Students walking past the intersection of College and Wall Streets this past Thursday afternoon were greeted with free pizza and the image of a pepperoni slice painted on a red Lamborgini.

Representatives from Push for Pizza, a pizza delivery app developed in August 2014, arrived on campus Thursday as a part of a promotional tour covering 70-plus colleges. The app, which recently launched in New Haven, allows students to use one platform to place delivery orders with five different New Haven restaurants — Wall Street Pizza, Avelino’s Pizza, Westville Pizza, Planet Pizza and La Vero. Founder Cyrus Summerlin said Push for Pizza partners with local pizzerias that already provide online delivery services. But, students using the app can bypass online order forms and submit a delivery request with the push of a few buttons, Summerlin said. He added that the order would also cost the same to the student as before.

“Basically our app in theory is a competitor to the Domino’s app,” said Summerlin. “In theory, our app is much better and much simpler than [that] app and we get better pizza from local pizzerias.”

The Domino’s app allows users to customize and order their own pizzas from the pizza chain restaurant.

Summerlin added that Push for Pizza takes around eight to 15 percent commission on orders placed through the application, but the startup hopes to attract local pizza stores by simplifying the delivery process and, in doing so, boosting their delivery sales. Ahmed Mohamed, a manager at participating Westville Pizza, said his pizzeria chose to participate as means to connect to potential new customers.

Several students interviewed said they would consider downloading the app, but noted that several good pizza options — notably BAR, Yorkside and Brick Oven — already exist within walking distance from most areas on campus. Sarah Cohen ’18 said she already has several preferred pizza locales in the Elm City. But, she added that she appreciates that the app aims to simplify a process that would have otherwise included phone calls or online forms. Even though she said she might use the app, Marisa London ’18, a student living in Pierson College, noted that she does not find visiting a particular pizza parlor, such as BAR, inconvenient if she is craving a slice.

“I would love it if BAR delivered,” London said. “But I can normally walk to it when I want it.”
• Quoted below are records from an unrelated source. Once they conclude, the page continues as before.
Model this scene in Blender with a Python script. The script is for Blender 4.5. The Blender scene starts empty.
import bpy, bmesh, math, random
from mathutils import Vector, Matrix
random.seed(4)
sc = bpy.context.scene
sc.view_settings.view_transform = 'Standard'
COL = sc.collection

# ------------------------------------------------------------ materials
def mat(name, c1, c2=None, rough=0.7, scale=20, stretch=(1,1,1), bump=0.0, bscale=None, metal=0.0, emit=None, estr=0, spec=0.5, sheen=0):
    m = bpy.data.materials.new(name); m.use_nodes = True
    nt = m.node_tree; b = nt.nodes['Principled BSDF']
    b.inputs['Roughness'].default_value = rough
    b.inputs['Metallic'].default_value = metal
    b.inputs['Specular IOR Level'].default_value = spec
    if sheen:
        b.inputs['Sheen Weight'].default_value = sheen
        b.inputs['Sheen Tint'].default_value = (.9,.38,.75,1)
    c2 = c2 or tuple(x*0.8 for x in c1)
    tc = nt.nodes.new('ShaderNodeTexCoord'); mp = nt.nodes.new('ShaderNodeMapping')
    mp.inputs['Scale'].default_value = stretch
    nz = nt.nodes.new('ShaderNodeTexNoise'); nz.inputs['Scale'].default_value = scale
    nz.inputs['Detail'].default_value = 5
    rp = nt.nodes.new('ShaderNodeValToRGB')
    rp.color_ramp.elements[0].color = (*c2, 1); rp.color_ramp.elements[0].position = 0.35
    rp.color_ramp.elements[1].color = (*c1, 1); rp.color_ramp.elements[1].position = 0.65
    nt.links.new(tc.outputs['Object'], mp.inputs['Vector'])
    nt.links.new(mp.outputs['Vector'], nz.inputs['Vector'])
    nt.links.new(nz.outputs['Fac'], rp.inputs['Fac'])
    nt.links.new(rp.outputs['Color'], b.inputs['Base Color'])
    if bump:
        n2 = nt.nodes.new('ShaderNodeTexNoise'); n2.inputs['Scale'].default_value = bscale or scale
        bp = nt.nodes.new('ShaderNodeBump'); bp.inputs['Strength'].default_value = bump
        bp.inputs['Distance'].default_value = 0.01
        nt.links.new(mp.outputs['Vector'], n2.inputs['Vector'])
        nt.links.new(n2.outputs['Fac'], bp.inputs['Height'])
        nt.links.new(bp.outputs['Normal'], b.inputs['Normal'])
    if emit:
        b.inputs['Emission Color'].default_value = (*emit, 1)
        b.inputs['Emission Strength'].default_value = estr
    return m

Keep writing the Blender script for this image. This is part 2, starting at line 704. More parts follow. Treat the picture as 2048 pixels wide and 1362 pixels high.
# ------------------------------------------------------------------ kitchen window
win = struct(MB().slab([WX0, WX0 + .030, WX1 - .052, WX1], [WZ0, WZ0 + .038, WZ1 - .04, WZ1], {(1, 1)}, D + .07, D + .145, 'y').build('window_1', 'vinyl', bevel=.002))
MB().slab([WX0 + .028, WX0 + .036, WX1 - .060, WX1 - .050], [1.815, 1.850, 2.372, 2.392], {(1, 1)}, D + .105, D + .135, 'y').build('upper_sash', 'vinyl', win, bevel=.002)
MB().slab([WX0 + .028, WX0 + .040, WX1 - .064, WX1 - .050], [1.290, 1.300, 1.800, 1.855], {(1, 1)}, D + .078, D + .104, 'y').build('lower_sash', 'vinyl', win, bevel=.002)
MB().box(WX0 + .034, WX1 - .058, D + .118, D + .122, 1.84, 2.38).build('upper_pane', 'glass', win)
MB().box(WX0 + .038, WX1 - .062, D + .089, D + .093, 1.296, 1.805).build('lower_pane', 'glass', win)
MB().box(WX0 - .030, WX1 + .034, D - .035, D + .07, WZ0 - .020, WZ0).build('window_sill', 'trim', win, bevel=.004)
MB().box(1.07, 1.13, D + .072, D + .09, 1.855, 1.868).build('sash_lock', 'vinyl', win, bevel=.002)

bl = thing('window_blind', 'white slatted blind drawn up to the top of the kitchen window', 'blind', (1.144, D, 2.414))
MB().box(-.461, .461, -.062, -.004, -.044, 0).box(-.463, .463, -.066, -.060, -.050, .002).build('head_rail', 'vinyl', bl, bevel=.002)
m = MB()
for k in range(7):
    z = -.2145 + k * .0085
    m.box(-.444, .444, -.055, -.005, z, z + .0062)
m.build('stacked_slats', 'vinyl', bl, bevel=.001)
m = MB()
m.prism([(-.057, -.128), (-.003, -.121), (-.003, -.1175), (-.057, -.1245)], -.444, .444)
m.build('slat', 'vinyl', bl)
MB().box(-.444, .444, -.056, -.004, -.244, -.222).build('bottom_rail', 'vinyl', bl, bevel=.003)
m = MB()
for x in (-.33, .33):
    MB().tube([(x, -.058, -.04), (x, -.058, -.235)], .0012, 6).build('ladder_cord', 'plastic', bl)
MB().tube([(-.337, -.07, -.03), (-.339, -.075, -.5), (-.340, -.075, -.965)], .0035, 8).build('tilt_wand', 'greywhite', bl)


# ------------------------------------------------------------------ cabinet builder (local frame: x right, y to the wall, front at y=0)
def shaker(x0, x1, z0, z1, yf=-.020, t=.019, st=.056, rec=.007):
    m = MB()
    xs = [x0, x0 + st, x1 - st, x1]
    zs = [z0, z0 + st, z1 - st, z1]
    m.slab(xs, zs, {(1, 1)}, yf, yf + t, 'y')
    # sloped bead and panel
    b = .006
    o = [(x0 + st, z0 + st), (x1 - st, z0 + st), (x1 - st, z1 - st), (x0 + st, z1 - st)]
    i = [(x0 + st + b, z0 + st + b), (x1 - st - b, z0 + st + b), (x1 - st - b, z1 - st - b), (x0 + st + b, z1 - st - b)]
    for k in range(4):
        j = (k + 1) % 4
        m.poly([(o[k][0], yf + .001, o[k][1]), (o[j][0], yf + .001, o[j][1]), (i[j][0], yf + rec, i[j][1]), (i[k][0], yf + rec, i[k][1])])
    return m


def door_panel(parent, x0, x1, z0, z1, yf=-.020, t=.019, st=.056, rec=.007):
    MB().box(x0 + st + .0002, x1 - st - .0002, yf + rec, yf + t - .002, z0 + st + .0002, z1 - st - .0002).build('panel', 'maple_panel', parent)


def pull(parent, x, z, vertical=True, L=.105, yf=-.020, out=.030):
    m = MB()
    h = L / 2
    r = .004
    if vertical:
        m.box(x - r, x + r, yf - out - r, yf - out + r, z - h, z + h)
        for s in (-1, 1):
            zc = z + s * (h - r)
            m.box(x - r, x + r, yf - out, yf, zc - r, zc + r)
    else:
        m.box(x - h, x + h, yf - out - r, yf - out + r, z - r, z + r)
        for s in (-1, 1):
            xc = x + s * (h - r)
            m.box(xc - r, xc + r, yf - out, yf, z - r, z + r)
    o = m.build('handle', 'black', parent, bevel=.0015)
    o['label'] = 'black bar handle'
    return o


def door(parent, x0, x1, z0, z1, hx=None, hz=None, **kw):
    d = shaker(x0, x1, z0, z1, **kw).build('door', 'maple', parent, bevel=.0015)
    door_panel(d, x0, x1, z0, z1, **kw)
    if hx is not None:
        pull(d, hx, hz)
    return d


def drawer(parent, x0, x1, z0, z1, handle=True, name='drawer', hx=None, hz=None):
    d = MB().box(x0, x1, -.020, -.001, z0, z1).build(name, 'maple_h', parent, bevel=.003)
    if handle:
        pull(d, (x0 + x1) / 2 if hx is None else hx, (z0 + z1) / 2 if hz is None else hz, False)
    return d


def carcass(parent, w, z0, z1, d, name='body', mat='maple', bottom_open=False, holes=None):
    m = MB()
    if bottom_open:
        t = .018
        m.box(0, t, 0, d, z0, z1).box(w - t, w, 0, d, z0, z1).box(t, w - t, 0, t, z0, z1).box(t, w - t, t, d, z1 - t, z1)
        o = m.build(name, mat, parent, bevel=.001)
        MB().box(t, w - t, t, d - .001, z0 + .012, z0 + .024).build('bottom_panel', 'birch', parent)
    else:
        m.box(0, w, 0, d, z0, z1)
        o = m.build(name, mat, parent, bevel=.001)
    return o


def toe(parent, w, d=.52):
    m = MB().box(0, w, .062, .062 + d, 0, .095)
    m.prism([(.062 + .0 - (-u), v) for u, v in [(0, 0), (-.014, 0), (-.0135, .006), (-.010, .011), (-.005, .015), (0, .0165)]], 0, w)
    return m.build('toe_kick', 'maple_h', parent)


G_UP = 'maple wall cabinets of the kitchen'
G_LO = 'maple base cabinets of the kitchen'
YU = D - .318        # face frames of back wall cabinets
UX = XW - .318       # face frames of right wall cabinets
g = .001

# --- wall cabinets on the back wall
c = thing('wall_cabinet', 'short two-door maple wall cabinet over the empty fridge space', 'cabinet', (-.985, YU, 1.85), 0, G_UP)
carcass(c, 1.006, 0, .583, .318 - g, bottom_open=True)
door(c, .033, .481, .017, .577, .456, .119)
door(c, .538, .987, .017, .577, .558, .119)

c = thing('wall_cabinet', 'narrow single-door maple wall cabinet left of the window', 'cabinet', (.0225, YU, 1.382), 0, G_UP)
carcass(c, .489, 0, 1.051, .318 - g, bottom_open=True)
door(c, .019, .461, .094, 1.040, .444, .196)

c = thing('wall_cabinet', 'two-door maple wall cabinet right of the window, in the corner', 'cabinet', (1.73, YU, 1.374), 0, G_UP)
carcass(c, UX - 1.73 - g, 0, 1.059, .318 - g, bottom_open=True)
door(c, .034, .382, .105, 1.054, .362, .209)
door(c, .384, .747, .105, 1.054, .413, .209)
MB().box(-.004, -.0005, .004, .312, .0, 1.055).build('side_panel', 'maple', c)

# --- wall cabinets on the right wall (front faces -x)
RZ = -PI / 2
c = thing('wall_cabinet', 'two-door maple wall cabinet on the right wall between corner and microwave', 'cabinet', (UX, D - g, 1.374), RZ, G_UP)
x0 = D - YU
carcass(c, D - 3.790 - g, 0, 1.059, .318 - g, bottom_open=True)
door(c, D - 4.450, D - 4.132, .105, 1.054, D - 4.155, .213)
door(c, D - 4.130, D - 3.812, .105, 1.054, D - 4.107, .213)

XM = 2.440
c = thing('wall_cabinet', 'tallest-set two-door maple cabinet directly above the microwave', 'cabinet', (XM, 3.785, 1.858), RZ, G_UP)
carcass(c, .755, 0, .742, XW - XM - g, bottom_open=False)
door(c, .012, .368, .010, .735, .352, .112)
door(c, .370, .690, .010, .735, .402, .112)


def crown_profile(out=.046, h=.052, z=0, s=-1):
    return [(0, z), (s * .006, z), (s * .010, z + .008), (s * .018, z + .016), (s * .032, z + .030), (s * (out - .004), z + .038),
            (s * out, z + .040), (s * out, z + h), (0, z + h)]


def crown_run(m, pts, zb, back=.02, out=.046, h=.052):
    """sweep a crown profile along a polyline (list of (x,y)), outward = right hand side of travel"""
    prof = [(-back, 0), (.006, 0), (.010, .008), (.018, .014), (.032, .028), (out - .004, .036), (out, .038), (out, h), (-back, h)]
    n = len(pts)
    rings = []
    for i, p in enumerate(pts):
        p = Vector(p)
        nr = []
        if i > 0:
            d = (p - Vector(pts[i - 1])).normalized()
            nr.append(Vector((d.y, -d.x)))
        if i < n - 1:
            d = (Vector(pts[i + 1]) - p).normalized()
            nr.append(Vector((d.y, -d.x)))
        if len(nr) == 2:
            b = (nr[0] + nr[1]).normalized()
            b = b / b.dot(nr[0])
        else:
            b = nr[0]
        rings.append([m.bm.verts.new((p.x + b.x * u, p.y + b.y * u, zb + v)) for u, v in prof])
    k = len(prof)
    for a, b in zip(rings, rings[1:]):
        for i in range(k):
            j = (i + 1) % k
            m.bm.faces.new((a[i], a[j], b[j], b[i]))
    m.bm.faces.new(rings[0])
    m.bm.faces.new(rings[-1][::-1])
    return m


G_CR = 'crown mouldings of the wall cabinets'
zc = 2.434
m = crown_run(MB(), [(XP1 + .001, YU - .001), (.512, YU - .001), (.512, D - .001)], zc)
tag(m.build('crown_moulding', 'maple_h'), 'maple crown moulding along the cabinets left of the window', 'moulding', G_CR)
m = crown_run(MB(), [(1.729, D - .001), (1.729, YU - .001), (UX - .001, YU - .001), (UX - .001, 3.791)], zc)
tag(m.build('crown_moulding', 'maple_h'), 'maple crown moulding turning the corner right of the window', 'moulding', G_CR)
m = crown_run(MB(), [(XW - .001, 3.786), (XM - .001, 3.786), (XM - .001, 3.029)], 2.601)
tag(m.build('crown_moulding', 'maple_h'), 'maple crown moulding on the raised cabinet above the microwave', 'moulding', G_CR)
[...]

Other students interviewed also said that they would not be placing orders through the app because of convenient, pre-existing pizza preferences. Edward Maza ’18, an Ezra Stiles resident, said the quality and proximity of Yorkside and Brick Oven pizza made delivery unnecessary for him. Joel DeLeon ’18 stopped by the Lamborgini on Thursday afternoon for a free slice of pizza. He said he enjoyed the pizza and the presentation, but that he will continue ordering pizza from Papa John’s because of the 50 percent student discount that the chain restaurant offers Yalies.

While Summerlin is excited about the app’s presence in the Elm City, he acknowledged some significant challenges Push for Pizza could face — namely the popularity of many well-known New Haven establishments, most notably Frank Pepe’s Pizzeria, that do not deliver and thus could not be included as one of the options on the app. Sally’s Apizza in Wooster Square and Modern Apizza on State Street are two other well-known, Zagat-rated pizza parlors that do not come under the app’s umbrella of restaurants.

Summerlin said he also found Yale’s policy restricting brand promotion on campus to be stricter than that of other colleges. As a result, he said, Push for Pizza did not partner with any startup clubs on campus, as they did at the University of Maryland College Park, where he said the app found the most enthusiastic student responses.

“At most campuses we partner with entrepreneurship centers on campus because they really like our story and that we are college-aged students,” Summerlin said. “Yale has been around for a long time and they have a certain image that they have to uphold and I understand that.”

On any given day, 13 percent of Americans will consume pizza, according to a 2014 USDA study.